Henri Cartier-Bresson
Documentary photographer Henri Cartier-Bresson was born in 1902 to wealthy parents. He had a privileged upbringing living in the upper class areas of Paris. Despite his privilege he embraced a bohemian lifestyle style and supported such ideals as Communism. He loved the spontaneity of life, to “…capture life on the run”.
Freed by 35mm
Cartier-Bresson studied fine art and painting where he learnt about artistic form and composition. His main area of interest was surrealism. But, feeling that he couldn’t completely express himself through painting, he gave up. An introduction to photography and the new easy to use 35mm format gave him freedom. He could create art on the move. He found freedom in being able to change his composition by a turn of the wrist, a bend of the knee or a step to the side.
Pursuing Reality
At some point in his early career he struck up a friendship with famous photojournalist, Robert Capa.
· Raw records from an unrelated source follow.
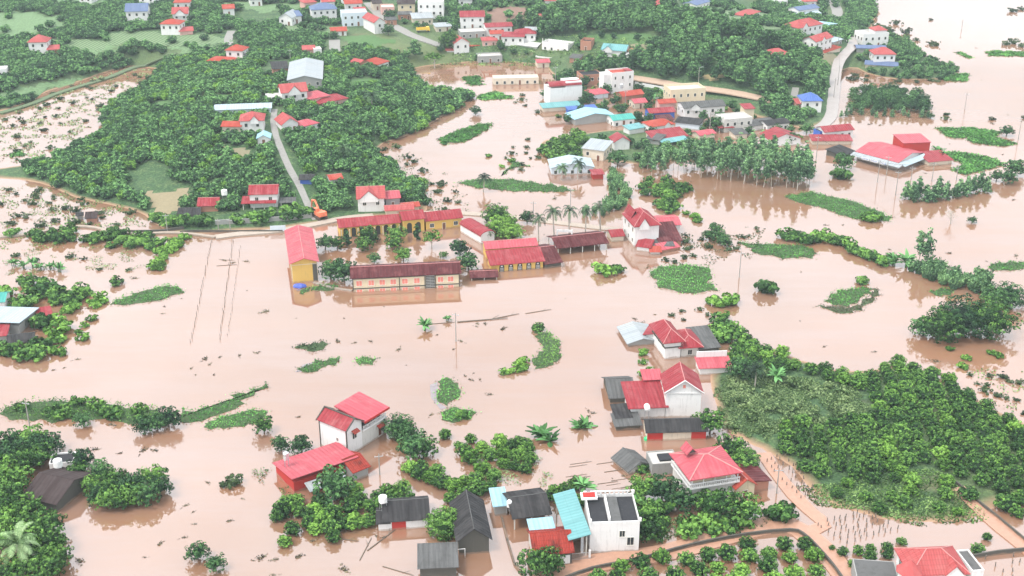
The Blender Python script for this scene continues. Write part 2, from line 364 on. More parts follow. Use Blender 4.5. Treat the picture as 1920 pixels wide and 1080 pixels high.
terrace('field', [(640,70),(700,66),(735,80),(700,92),(650,88)], FIELD2)
terrace('field', [(0,178),(60,160),(110,148),(170,138),(120,160),(50,182),(0,196)], FIELD)
terrace('field', [(300,88),(380,84),(420,94),(360,104),(290,104)], FIELD)
terrace('field', [(60,0),(150,-8),(200,2),(150,14),(80,12)], FIELD)
terrace('field', [(400,8),(470,4),(490,14),(430,22)], FIELD)
terrace('field', [(360,190),(400,178),(440,184),(410,198)], FIELD2)
terrace('field', [(640,150),(700,148),(720,158),(660,164)], FIELD2)
terrace('field', [(380,335),(420,330),(445,340),(400,352)], FIELD2)
terrace('field', [(1320,75),(1400,82),(1430,96),(1360,94)], FIELD2)

ROWF = newmat('row_field'); _m, _t, _b = ROWF; _c = gpos(_t); _w = nd(_t, 'ShaderNodeTexWave', bands_direction='DIAGONAL'); _w.inputs['Scale'].default_value = .32; _w.inputs['Distortion'].default_value = 1.5; _w.inputs['Detail'].default_value = 2; _t.links.new(_c, _w.inputs[0])
_t.links.new(mix(_t, mrange(_t, _w.outputs[1], .4, .6), (.05,.11,.045), (.20,.27,.14)), _b.inputs['Base Color']); _b.inputs['Roughness'].default_value = .95; MATS['row_field'] = _m
terrace('planted_field', [(525,50),(600,48),(650,56),(640,70),(560,68),(520,62)], _m, .14)
terrace('planted_field', [(190,66),(290,62),(400,68),(430,80),(380,86),(250,84),(190,78)], _m, .14)
terrace('planted_field', [(60,80),(120,74),(200,80),(240,92),(180,96),(90,92)], _m, .14)
terrace('planted_field', [(1260,22),(1340,18),(1440,26),(1460,44),(1360,46),(1280,40)], _m, .14)
terrace('planted_field', [(1380,52),(1440,50),(1470,70),(1400,76)], _m, .14)
# ------------------------------------------------------------------ building kit
W_ = dict(white=wallmat('white_wall', (.70,.69,.68), .5), cream=wallmat('cream_wall', (.64,.54,.38), .5), yellow=wallmat('yellow_wall', (.62,.40,.11), .35),
  grey=wallmat('grey_wall', (.30,.30,.29), .5), brick=wallmat('brick_wall', (.42,.20,.14), .5), pink=wallmat('pink_wall', (.62,.36,.32), .4), dark=wallmat('mouldy_wall', (.085,.08,.07), .6),
  red=wallmat('red_metal_wall', (.42,.035,.03), .3), blue=wallmat('blue_wall', (.06,.13,.45), .3), pale=wallmat('pale_blue_wall', (.55,.62,.68), .3), stained=wallmat('stained_wall', (.55,.54,.51), .85),
  mud=wallmat('beige_wall', (.60,.52,.42), .6))
R_ = dict(red=roofmat('red_roof', (.25,.027,.036), wear=.6, wc=(.36,.14,.14)), pinkred=roofmat('faded_red_roof', (.40,.075,.095), wear=.4, wc=(.42,.2,.2)), rust=roofmat('rusted_roof', (.075,.011,.014), wear=.65, wc=(.21,.075,.075)),
  tile=roofmat('orange_tile_roof', (.34,.055,.038), 'tile', .25, (.5,.25,.2), pitch=.5, rough=.8), ptile=roofmat('pink_tile_roof', (.36,.075,.075), 'tile', .4, (.42,.2,.18), pitch=.5, rough=.8),
  mottled=roofmat('mottled_tile_roof', (.27,.035,.025), 'tile', 1.2, (.05,.02,.018), pitch=.45, rough=.85), dark=roofmat('dark_cement_roof', (.032,.03,.032), wear=.7, wc=(.085,.08,.08), rough=.85),
  grey=roofmat('grey_cement_roof', (.10,.10,.10), wear=.75, wc=(.05,.05,.045), rough=.85), pale=roofmat('pale_metal_roof', (.34,.42,.46), wear=.2, wc=(.45,.47,.48), rough=.4),
  white=roofmat('white_metal_roof', (.30,.33,.35), wear=.45, wc=(.4,.38,.35), rough=.4), teal=roofmat('turquoise_roof', (.13,.30,.31), wear=.15, wc=(.3,.5,.5), rough=.45), blue=roofmat('blue_roof', (.07,.13,.36), wear=.15, wc=(.2,.3,.5), rough=.5),
  slate=roofmat('slate_blue_roof', (.11,.15,.26), 'tile', .3, (.25,.28,.35), pitch=.5, rough=.7), sky=roofmat('light_blue_roof', (.26,.44,.52), wear=.15, wc=(.5,.6,.65), rough=.45), green=roofmat('green_roof', (.06,.30,.26), wear=.2, wc=(.2,.4,.35)), slab=wallmat('black_slab', (.03,.03,.035), .6, (.11,.11,.11)),
  conc=wallmat('concrete_slab', (.48,.46,.43), .5), thatch=roofmat('brown_sheet_roof', (.05,.035,.035), wear=.5, wc=(.09,.075,.075), rough=.9))
GLASS, tg, bgl = newmat('window_glass'); bgl.inputs['Base Color'].default_value = (.03,.035,.04,1); bgl.inputs['Roughness'].default_value = .15
FRAME = plain('window_frame_paint', (.70,.68,.62), .6); WOOD = plain('door_wood', (.16,.06,.035), .6); RIDGE = plain('pale_ridge', (.50,.22,.21), .7)
SHUT = plain('pink_shutter', (.68,.22,.17), .7); POST = plain('post_concrete', (.55,.53,.48), .8); METAL = plain('galvanised', (.5,.52,.54), .35, .6); STEEL = plain('stainless', (.68,.69,.71), .25, .7)
DARKM = plain('dark_interior', (.03,.028,.026), .9)
def roof_solid(mb, faces, m, th=.14):
    """faces: list of (points, uvs); adds the underside and the edges"""
    cnt = {}
    for pts, uv in faces:
        mb.face(pts, m, uv); mb.face([(x, y, z-th) for x, y, z in pts][::-1], m, None)
        for i in range(len(pts)):
            a, b = tuple(round(c, 3) for c in pts[i]), tuple(round(c, 3) for c in pts[(i+1) % len(pts)])
            cnt.setdefault(frozenset((a, b)), []).append((pts[i], pts[(i+1) % len(pts)]))
    for k, l in cnt.items():
        if len(l) == 1:
            a, b = l[0]; mb.face([a, (a[0],a[1],a[2]-th), (b[0],b[1],b[2]-th), b], m)
def roof_faces(kind, x0, x1, y0, y1, z, rise):
    W, D = x1-x0, y1-y0; xm, ym = (x0+x1)/2, (y0+y1)/2
    if kind == 'gx':
        s = math.hypot(D/2, rise)
        return [([(x0,y0,z),(x1,y0,z),(x1,ym,z+rise),(x0,ym,z+rise)], [(0,s),(W,s),(W,0),(0,0)]), ([(x1,y1,z),(x0,y1,z),(x0,ym,z+rise),(x1,ym,z+rise)], [(W,s),(0,s),(0,0),(W,0)])], [((x0,ym,z+rise),(x1,ym,z+rise))]
    if kind == 'gy':
        s = math.hypot(W/2, rise)
        return [([(x1,y0,z),(x1,y1,z),(xm,y1,z+rise),(xm,y0,z+rise)], [(0,s),(D,s),(D,0),(0,0)]), ([(x0,y1,z),(x0,y0,z),(xm,y0,z+rise),(xm,y1,z+rise)], [(D,s),(0,s),(0,0),(D,0)])], [((xm,y0,z+rise),(xm,y1,z+rise))]
    if kind == 'hip':
        if W >= D: a, b = (x0+D/2, ym, z+rise), (x1-D/2, ym, z+rise)
        else: a, b = (xm, y0+W/2, z+rise), (xm, y1-W/2, z+rise)
        A, B, C, D4 = (x0,y0,z), (x1,y0,z), (x1,y1,z), (x0,y1,z)
        def uvp(pts, e0, e1):
            e0 = Vector(e0); u = (Vector(e1)-e0).normalized(); o = []
            for p in pts:
                d = Vector(p)-e0; k = d.dot(u); o.append((k, -(d-u*k).length))
            return o
        if W >= D: fs = [([A,B,b,a], A, B), ([B,C,b], B, C), ([C,D4,a,b], C, D4), ([D4,A,a], D4, A)]
        else: fs = [([A,B,a], A, B), ([B,C,b,a], B, C), ([C,D4,b], C, D4), ([D4,A,a,b], D4, A)]
        return [(p, uvp(p, e0, e1)) for p, e0, e1 in fs], [(a,b), (A,a) if W >= D else (A,a), (D4,a) if W >= D else (B,a), (B,b) if W >= D else (C,b), (C,b) if W >= D else (D4,b)]
    if kind == 'shed':   # low at the front
        s = math.hypot(D, rise); return [([(x0,y0,z),(x1,y0,z),(x1,y1,z+rise),(x0,y1,z+rise)], [(0,s),(W,s),(W,0),(0,0)])], []
    if kind == 'shedb':
        s = math.hypot(D, rise); return [([(x0,y0,z+rise),(x1,y0,z+rise),(x1,y1,z),(x0,y1,z)], [(0,0),(W,0),(W,s),(0,s)])], []
    if kind == 'shedl':  # low at the left
        s = math.hypot(W, rise); return [([(x0,y0,z),(x1,y0,z+rise),(x1,y1,z+rise),(x0,y1,z)], [(0,s),(0,0),(D,0),(D,s)])], []
    if kind == 'shedr':
        s = math.hypot(W, rise); return [([(x0,y0,z+rise),(x1,y0,z),(x1,y1,z),(x0,y1,z+rise)], [(0,0),(0,s),(D,s),(D,0)])], []
    if kind == 'barrel':
        n = 10; o = []
        for k in range(n):
            a0, a1 = math.pi*k/n, math.pi*(k+1)/n
            xa, za, xb, zb = xm-math.cos(a0)*W/2, z+math.sin(a0)*rise, xm-math.cos(a1)*W/2, z+math.sin(a1)*rise
            o.append(([(xb,y0,zb),(xb,y1,zb),(xa,y1,za),(xa,y0,za)], [(0,k+1),(D,k+1),(D,k),(0,k)]))
        return o, []
    if kind == 'barrelx':
        n = 10; o = []
        for k in range(n):
            a0, a1 = math.pi*k/n, math.pi*(k+1)/n
            ya, za, yb, zb = ym-math.cos(a0)*D/2, z+math.sin(a0)*rise, ym-math.cos(a1)*D/2, z+math.sin(a1)*rise
            o.append(([(x0,ya,za),(x1,ya,za),(x1,yb,zb),(x0,yb,zb)], [(0,k),(W,k),(W,k+1),(0,k+1)]))
        return o, []
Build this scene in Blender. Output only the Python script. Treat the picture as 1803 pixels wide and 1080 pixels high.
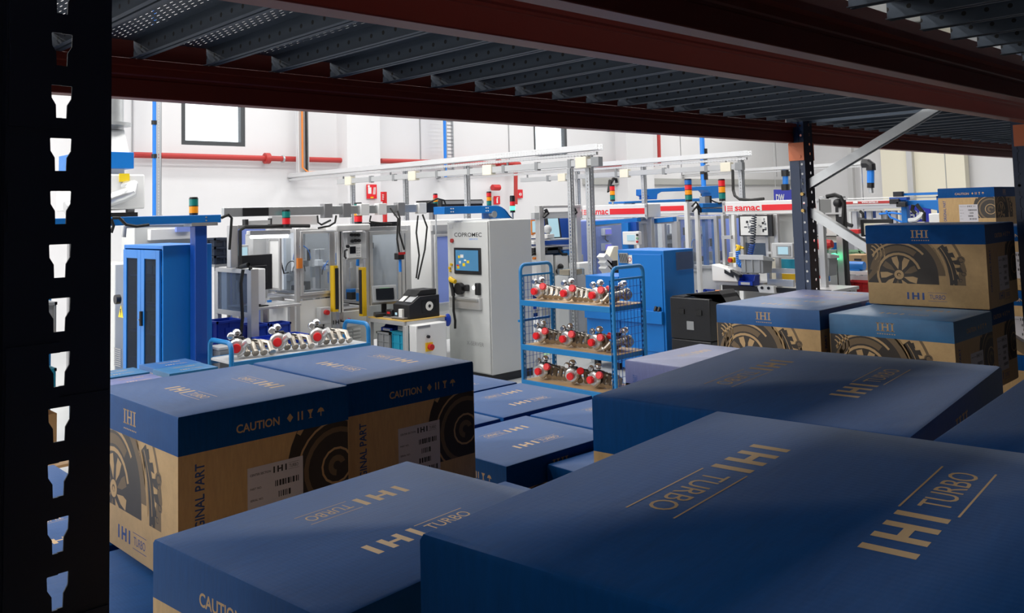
import bpy, bmesh, math, random
from mathutils import Vector, Matrix
PI = math.pi
scene = bpy.context.scene
for o in list(bpy.data.objects): bpy.data.objects.remove(o)
COL = scene.collection
random.seed(7)

# ---------------------------------------------------------------- camera
cam_data = bpy.data.cameras.new('camera'); cam = bpy.data.objects.new('camera', cam_data); COL.objects.link(cam)
cam_data.sensor_width = 36.0; cam_data.sensor_fit = 'HORIZONTAL'
cam_data.lens = 30.7330
cam_data.shift_x = 0.0; cam_data.shift_y = -0.152285
cam_data.clip_start = 0.02; cam_data.clip_end = 200
cam.matrix_world = Matrix([[0.7243154, -0.0278349, -0.6889066, 0.0], [-0.6889378, -0.0684259, -0.7215834, 0.0], [-0.0270538, 0.9972678, -0.0687385, 2.1], [0.0, 0.0, 0.0, 1.0]])
scene.camera = cam

# ---------------------------------------------------------------- sky, lights, exposure
scene.view_settings.view_transform = 'Standard'; scene.view_settings.look = 'None'
scene.view_settings.gamma = 1.0; scene.view_settings.use_curve_mapping = False
scene.view_settings.exposure = 0.0
world = bpy.data.worlds.new('sky'); scene.world = world; world.use_nodes = True
world.node_tree.nodes['Background'].inputs[0].default_value = (0.92, 0.96, 1.0, 1)
world.node_tree.nodes['Background'].inputs[1].default_value = 2.5

def area(name, loc, sx, sy, power, col=(1, .98, .95), rot=(0, 0, 0)):
    d = bpy.data.lights.new(name, 'AREA'); d.shape = 'RECTANGLE'; d.size = sx; d.size_y = sy
    d.energy = power; d.color = col
    o = bpy.data.objects.new(name, d); COL.objects.link(o); o.location = loc; o.rotation_euler = rot
    return o
LAMP_ROWS = [(x, y) for y in (5.0, 8.4, 11.4, 13.9) for x in (-6.0, 1.0, 8.0, 15.0, 23.0)]
for i, (lx, ly) in enumerate(LAMP_ROWS):
    area('hall_lamp_light', (lx, ly, 6.96), 5.0, 0.5, {5.0: 126, 8.4: 192, 11.4: 172, 13.9: 118}[ly] * (2.2 if lx < -5 else 1))

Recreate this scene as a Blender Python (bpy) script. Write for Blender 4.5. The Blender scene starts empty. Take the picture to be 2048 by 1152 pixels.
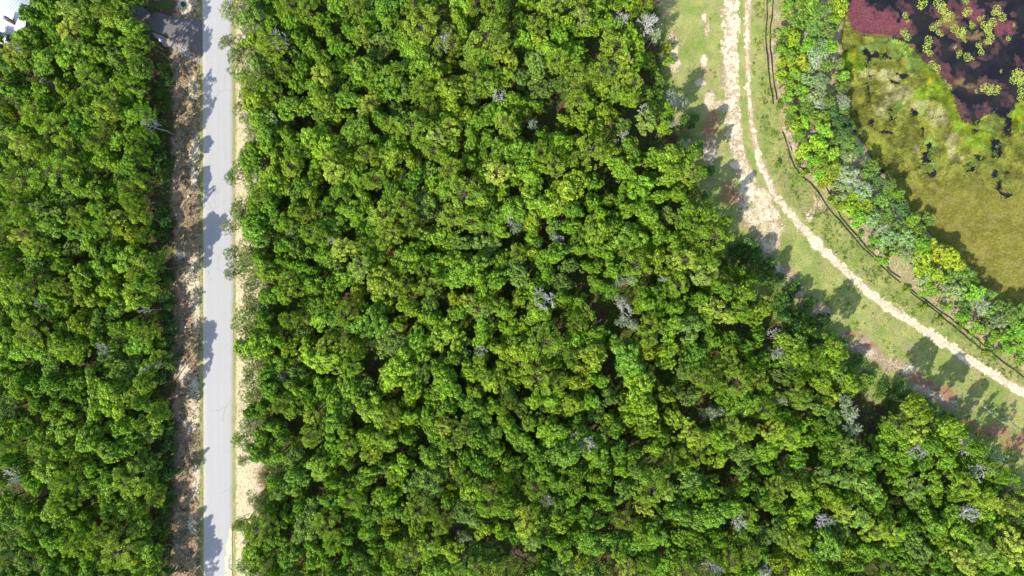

Capa himself is one of the world’s most iconic photographers. Capa convinced Cartier-Bresson to give up on surrealism and pursue news photography which was a new industry in the 1930’s. So Cartier-Bresson made the switch from surrealism to become a documentary photographer.
Cartier-Bresson’s understanding of art, surrealism and photojournalism blended together. This helped him create an uncanny ability to tell a story within one frame, an essential asset to tell a story for news media.
The Decisive Moment
Cartier-Bresson defined his technique as the “decisive moment”. It is a moment of peak action. In his own words “ If you seize a fleeting moment when form, line, light and content are arranged perfectly within the frame, then a single picture becomes a story in itself. The Decisive Moment of that particular time”
The Decisive Moment had a major influence in photography. Such as reportage photography and wedding photography. Wedding photographers often use his techniques to tell the story of the day. To capture those special moments that happen so fast that they unnoticed, but are captured perfectly in one frame.